Le Gouvernement a présenté, le 9 janvier 2023, un plan pour la sécurité à la chasse. Ce plan comprend trois séries de mesures :

  • renforcer la formation et la sensibilisation des chasseurs ;
  • renforcer les règles de sécurité pendant la chasse : interdiction de la pratique de la chasse sous l’emprise de l’alcool et des stupéfiants, encadrement des conditions de la détention d’armes, promotion des pratiques de chasse les plus sûres (tirs postés, traque-affut par exemple), peines complémentaires en cas de condamnation à la suite d’un accident… ;
  • assurer le partage des espaces : application numérique sur les lieux et temps de chasse, affichage des jours chassés en mairie…

Les inspecteurs de l’environnement

Les 1 700 inspecteurs de l’environnement de l’OFB, soit 15 à 25 par département, sont chargés de la police de l’environnement et de la police de la chasse. Outre la lutte contre le braconnage, ils veillent au renforcement de la sécurité à la chasse (notamment interdiction de l’alcool et de la drogue à la chasse, création d’un délit d’entrave à la chasse).

Sont également chargés de la police de la chasse : la police et la gendarmerie nationales, les agents de l’Office national des forêts (ONF), les lieutenants de louveterie, les gardes-champêtres, les gardes-chasse particuliers et les agents de développement de la fédération départementale (ou interdépartementale) des chasseurs.

Chasse et biodiversité

La législation récente a intégré le droit de la chasse dans le droit de la protection de l’environnement (gestion des territoires et des espèces chassables).
La loi chasse de 2012 a confié à la Fédération nationale des chasseurs (FNC) un rôle en matière de gestion de la biodiversité, notamment :

  • l’information et l’éducation au développement durable ;
  • la restauration et la conservation des milieux naturels (faune sauvage et ses habitats, flore, espèces exotiques et espèces protégées).

La FNC recense, dans la base Cyn’Actions Biodiv(nouvelle fenêtre), près de 1000 actions en faveur de la biodiversité : création de haies pour la petite faune dans le Doubs, plantation d’arbres dans la Loire, programme de recherche sur le lynx dans le Jura, etc.
La FNC souligne que la chasse raisonnée tient compte à la fois de la gestion du gibier et de son habitat (respecter les milieux de vie).
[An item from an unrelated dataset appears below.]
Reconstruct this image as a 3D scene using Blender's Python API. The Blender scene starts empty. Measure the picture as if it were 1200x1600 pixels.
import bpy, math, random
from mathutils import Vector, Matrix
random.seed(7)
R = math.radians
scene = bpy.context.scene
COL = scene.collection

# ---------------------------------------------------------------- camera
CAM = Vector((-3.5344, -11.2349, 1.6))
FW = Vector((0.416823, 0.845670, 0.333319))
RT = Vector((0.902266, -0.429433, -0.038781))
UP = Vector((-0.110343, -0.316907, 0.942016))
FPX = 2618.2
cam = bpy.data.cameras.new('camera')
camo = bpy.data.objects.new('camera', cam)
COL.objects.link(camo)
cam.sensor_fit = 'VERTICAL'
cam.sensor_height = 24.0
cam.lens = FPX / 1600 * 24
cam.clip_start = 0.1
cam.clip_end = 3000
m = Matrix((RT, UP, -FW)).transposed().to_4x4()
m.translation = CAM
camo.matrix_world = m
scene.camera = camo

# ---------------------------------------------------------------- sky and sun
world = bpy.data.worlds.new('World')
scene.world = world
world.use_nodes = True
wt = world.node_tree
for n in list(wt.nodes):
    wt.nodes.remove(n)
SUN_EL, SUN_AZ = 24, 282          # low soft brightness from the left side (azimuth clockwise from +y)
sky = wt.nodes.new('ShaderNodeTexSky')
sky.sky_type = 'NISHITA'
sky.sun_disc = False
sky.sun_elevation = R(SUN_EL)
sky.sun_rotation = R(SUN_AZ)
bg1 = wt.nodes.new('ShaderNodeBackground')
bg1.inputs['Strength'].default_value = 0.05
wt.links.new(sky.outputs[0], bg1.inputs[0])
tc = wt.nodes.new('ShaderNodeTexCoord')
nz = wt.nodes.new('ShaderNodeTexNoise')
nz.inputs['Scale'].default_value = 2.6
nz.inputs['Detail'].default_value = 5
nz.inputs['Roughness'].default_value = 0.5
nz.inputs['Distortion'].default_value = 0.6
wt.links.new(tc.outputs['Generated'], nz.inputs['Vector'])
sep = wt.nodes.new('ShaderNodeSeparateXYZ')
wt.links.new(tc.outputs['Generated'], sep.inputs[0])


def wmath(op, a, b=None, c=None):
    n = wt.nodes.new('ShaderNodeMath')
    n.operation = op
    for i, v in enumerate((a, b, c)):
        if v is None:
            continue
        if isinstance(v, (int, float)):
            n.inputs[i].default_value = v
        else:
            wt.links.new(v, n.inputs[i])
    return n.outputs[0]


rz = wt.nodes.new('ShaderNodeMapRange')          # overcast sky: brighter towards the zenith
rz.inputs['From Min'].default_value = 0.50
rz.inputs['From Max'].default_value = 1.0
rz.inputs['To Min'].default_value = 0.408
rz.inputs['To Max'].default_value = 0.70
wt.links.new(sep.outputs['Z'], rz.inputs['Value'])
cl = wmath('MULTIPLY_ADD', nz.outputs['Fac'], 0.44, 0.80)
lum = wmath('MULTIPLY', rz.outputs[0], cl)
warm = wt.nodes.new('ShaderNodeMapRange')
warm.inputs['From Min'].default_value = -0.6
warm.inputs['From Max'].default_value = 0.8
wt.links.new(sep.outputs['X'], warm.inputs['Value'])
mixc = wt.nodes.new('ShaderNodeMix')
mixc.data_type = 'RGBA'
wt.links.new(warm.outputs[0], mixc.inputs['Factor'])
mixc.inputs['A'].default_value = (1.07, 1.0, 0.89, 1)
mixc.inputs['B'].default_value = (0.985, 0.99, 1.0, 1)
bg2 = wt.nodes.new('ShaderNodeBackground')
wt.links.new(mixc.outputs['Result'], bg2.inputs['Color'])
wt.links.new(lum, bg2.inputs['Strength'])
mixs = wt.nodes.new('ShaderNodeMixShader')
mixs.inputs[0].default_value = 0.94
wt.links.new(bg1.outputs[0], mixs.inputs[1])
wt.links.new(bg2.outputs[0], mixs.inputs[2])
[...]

L’organisation rappelle par ailleurs qu’elle est l’initiateur du Fonds biodiversité, financé par une éco-contribution des chasseurs et de l’État.
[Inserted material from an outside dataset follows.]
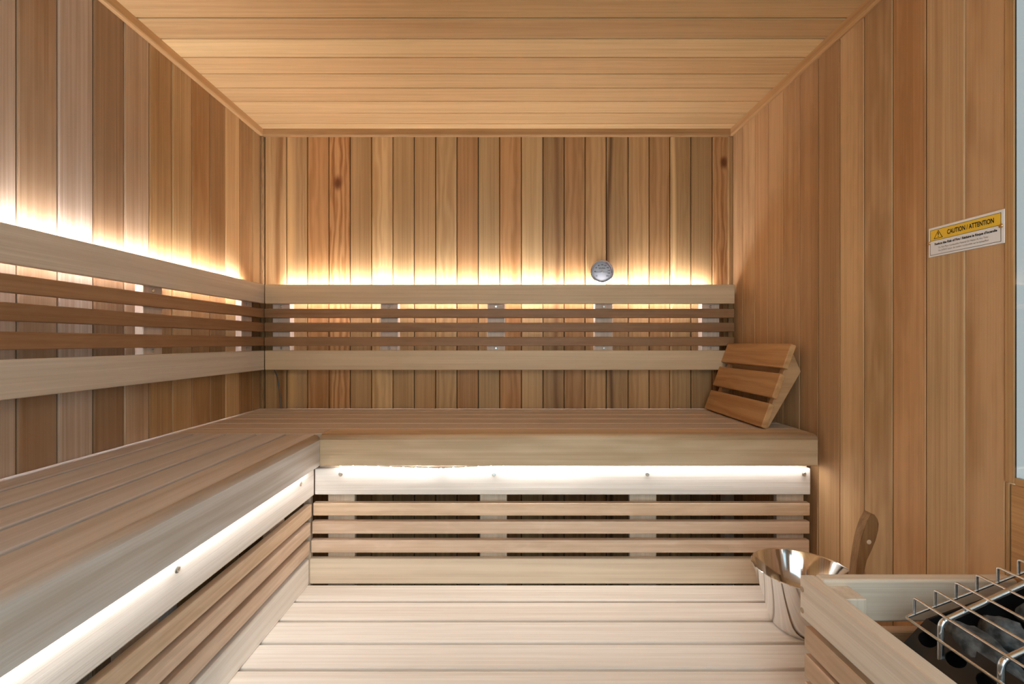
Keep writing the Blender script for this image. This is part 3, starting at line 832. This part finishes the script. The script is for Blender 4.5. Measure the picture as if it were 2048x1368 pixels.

La régulation des populations de grand gibier

En 2019, une mission parlementaire a été consacrée à la régulation des populations de grand gibier et la réduction de leurs dégâts. Le député, Alain Perea, et le sénateur, Jean-Noël Cardoux, mettaient en évidence les multiples facteurs qui ont abouti à une surpopulation de sangliers et de cervidés (modèle agricole, nouvelles pratiques de chasse). Les fédérations de chasseurs, en 2019-2020, ont été confrontées à une hausse de 40% des demandes d’indemnisation de la part des agriculteurs victimes de dégâts.

À l’inverse, des associations de protection de la nature et des animaux considèrent que le chasseur-régulateur est un mythe. Elles dénoncent, notamment :

  • l’élevage d’animaux destinés à la chasse ;
  • la chasse d’espèces menacées ou en mauvais état de conservation (des oiseaux chassés en France sont inscrits sur la liste rouge des espèces menacées) ;
  • certaines pratiques de chasse : chasse à la glu (interdite en mars 2021), chasse à courre, etc. ;
  • la chasse dans les propriétés privées (enclos ou parcs de chasse) où cerfs et sangliers se multiplient en nombre, au détriment de la protection de la forêt.
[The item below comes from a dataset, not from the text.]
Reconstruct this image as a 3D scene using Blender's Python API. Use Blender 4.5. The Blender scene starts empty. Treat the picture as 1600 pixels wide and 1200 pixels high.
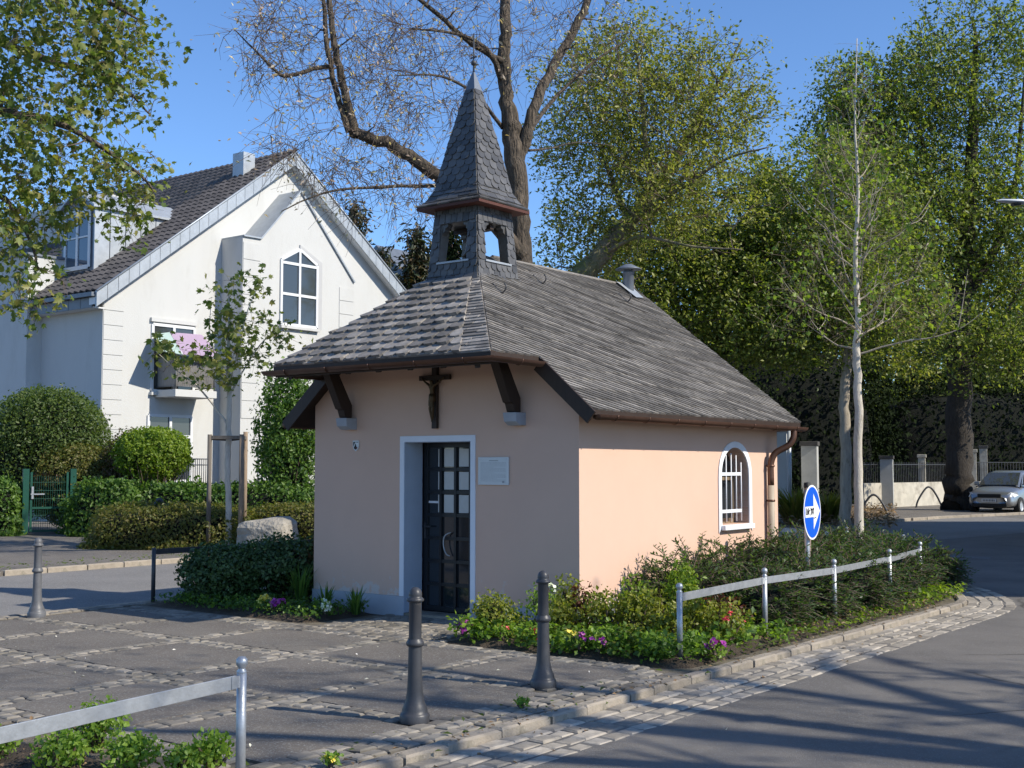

Des chercheurs font un constat plus nuancé et considèrent que la chasse et la protection de la nature sont compatibles pour les espèces en croissance. Par exemple, les sangliers et les cervidés peuvent être chassés sans que leur espèce ne soit menacée (plus de 810 000 sangliers tués en 2019-2020). En revanche, pour les espèces en déclin, Frédéric Jiguet, ornithologue et membre du Conseil national de la chasse et de la faune sauvage, affirme que la chasse peut causer « une mortalité additionnelle non négligeable, même si les causes essentielles sont l’intensification de l’agriculture, les pesticides ou le changement climatique ».

La question du plomb dans les chevrotines

L’utilisation du plomb dans les munitions des chasseurs (chevrotines), dans les balles de tir et dans les articles de pêche fait l’objet d’un avis de l’Agence européenne des produits chimiques (ECHA) qui dresse un tableau alarmant sur les risques d’empoisonnement des animaux sauvages et des personnes. L’ECHA propose l’interdiction, après une période transitoire de cinq ans, de la vente et de l’usage de la grenaille de plomb.
En France, l’emploi de la grenaille de plomb est interdite dans les zones humides depuis un arrêté du 9 mai 1985. Le règlement européen du 25 janvier 2021 prévoit l’interdiction de la détention et de l’utilisation de cartouches contenant du plomb à l’intérieur et aux alentours des zones humides. Ce règlement entre en vigueur le 15 février 2023.